Oh, and Zaikesman I believe I qualify for your statement as have spent more on vinyl in the past 8 weeks than my whole front end is worth. But then again, I have a $200 record player! I sorely need something better! So do I spend my 'Forced Savings Program(R)' (read: tax refund) on a Teres turntable or do I just buy more records, CDs, and a build a computer instead?
Zaikesman,
I only have 200 or so records. Many of these are also on CD. Hi-Rez or not,I made up my own mind about what I prefer.
Vinly is a superior format to my ears.
I have about 1500 LPs which by any calculation makes them worth more than my TT/arm/cartridge. Some of the LPs date back to the mid 70's when I first started buying music, but I probably spent $500 at CES on Audiophile approved recordings too.

I listen to my TT because I like the music selection, but even more because it sounds better than my Sony SCD 777es. Digital is fine, but it's shortcomings are more and greater than that of analog.

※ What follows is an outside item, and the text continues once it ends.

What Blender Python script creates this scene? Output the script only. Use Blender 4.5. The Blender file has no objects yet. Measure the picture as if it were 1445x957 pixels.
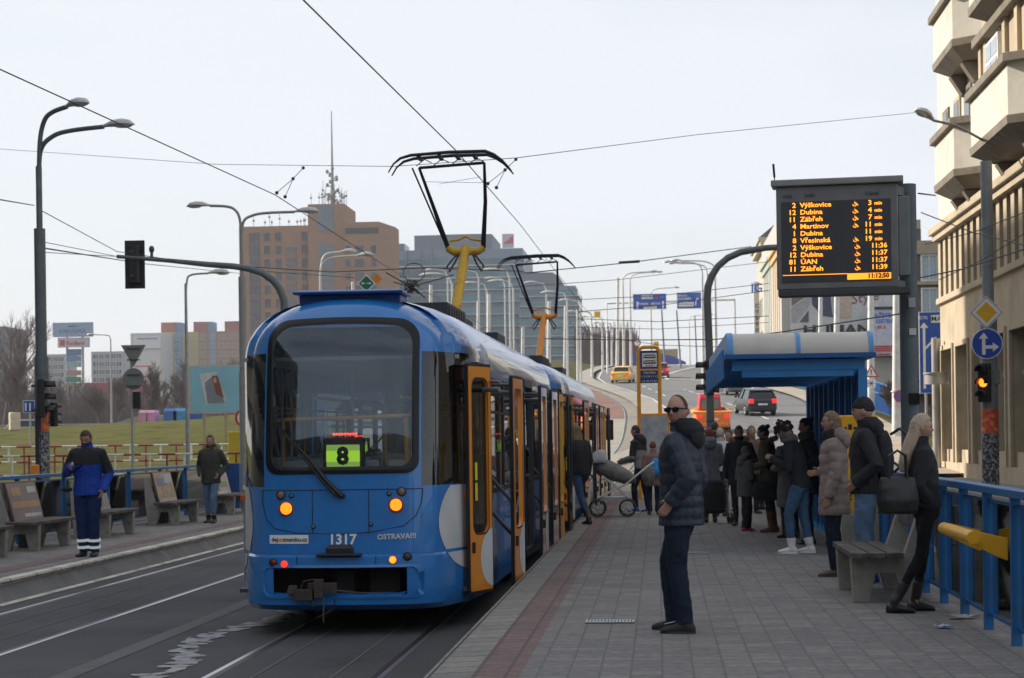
import bpy, bmesh, math, random
from mathutils import Vector, Matrix, noise
sc = bpy.context.scene
C = sc.collection
R = math.radians
PI = math.pi
random.seed(7)

# ---------------------------------------------------------------- camera
CAM = Vector((0, 0, 1.52)); FPX = 2700.0; PX0, PY0 = 722.5, 618.0
YAW = math.atan(207.5 / FPX); ROLL = R(0.8)
fw = Vector((-math.sin(YAW), math.cos(YAW), 0)); rg = Vector((math.cos(YAW), math.sin(YAW), 0)); up = Vector((0, 0, 1))
rr = rg * math.cos(ROLL) - up * math.sin(ROLL); uu = rg * math.sin(ROLL) + up * math.cos(ROLL)
cd = bpy.data.cameras.new('camera'); cam = bpy.data.objects.new('camera', cd); C.objects.link(cam)
M = Matrix((rr, uu, -fw)).transposed().to_4x4(); M.translation = CAM
cam.matrix_world = M
cd.sensor_width = 36; cd.lens = FPX / 1445 * 36; cd.shift_y = (PY0 - 478.5) / 1445
cd.clip_end = 6000; cd.clip_start = 0.1
cd.dof.use_dof = True; cd.dof.focus_distance = 18.5; cd.dof.aperture_fstop = 6.3
sc.camera = cam

# ---------------------------------------------------------------- light
SUN_EL, SUN_AZ = R(31), R(-72)          # azimuth from +Y, negative = towards -X (left of the street)
w = bpy.data.worlds.new('World'); sc.world = w; w.use_nodes = True
nt = w.node_tree; nt.nodes.clear()
out = nt.nodes.new('ShaderNodeOutputWorld'); bg = nt.nodes.new('ShaderNodeBackground'); bg.inputs[1].default_value = 0.1
sky = nt.nodes.new('ShaderNodeTexSky'); sky.sky_type = 'NISHITA'; sky.sun_disc = False
sky.sun_elevation = SUN_EL; sky.sun_rotation = SUN_AZ; sky.air_density = 1.2; sky.dust_density = 2.0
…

Zaikesman, do you really think audiophiles are soo dumb that they jump on any bandwagon to come along regardless of whether or not it has anything to offer?

Aroc, therein lies the conundrum. Balance is the issue. A better playback system will preserve the quality of your collection, but you can buy a pig of a lot of LPs for the cost of a decent TT.
"Zaikesman, do you really think audiophiles are soo dumb that they jump on any bandwagon to come along regardless of whether or not it has anything to offer?"

Well, I'm not going to generalize about all audiophiles, and I wouldn't necessarily describe it as being "dumb" (it's any audiophile's money to entertain themselves with as they please), but essentially, yes - depending on what you mean by "anything to offer".

Vinyl offers tweaky retro fun, a cool and exclusively 'clubby' image, another chance to buy aesthetically interesting gear, and maybe a trip back to your youth. I think all those factors, plus incentive from cheerleading audio columnists, the financial imperatives of the high end industry, and the plain old bandwagon effect of what one's peers are doing, have contributed more to the vinyl renaissance than supposed sonic superiority.

But even if I did perceive it as being mostly about sound, I'd still view the trend just as skeptically, because A) digital sound is not the universally inferior monstrosity it's made out to be, and B) because I'm a bad audiophile - I have a disparaging view of a hobby that I see as being more valuing of gear and sound than of appreciating music as art. And the vinyl renaissance exemplifies this to me: Whereas my own interest in records has little to do with sound or gear and everything to do with access to music, that's not what I commonly see with audiophiles who (re)discover vinyl. I think it's a gear-driven phenomenon, couched within a near-mythological pretext of better sound.

I'm just answering the question posed at the top. I've said why I've always been into vinyl, and conversely why I think a lot of audiophiles are into vinyl now. Those with large and interesting record collections know who they are - and have no reason to take offense from my rant - and those who've merely duplicated their audiophile-approved CD holdings on vinyl know who they are. Among the former, most aren't audiophiles, but some of us are. Among the latter, all are audiophiles, and although some of them will also be true music lovers, their dabbling in vinyl won't primarily be about that.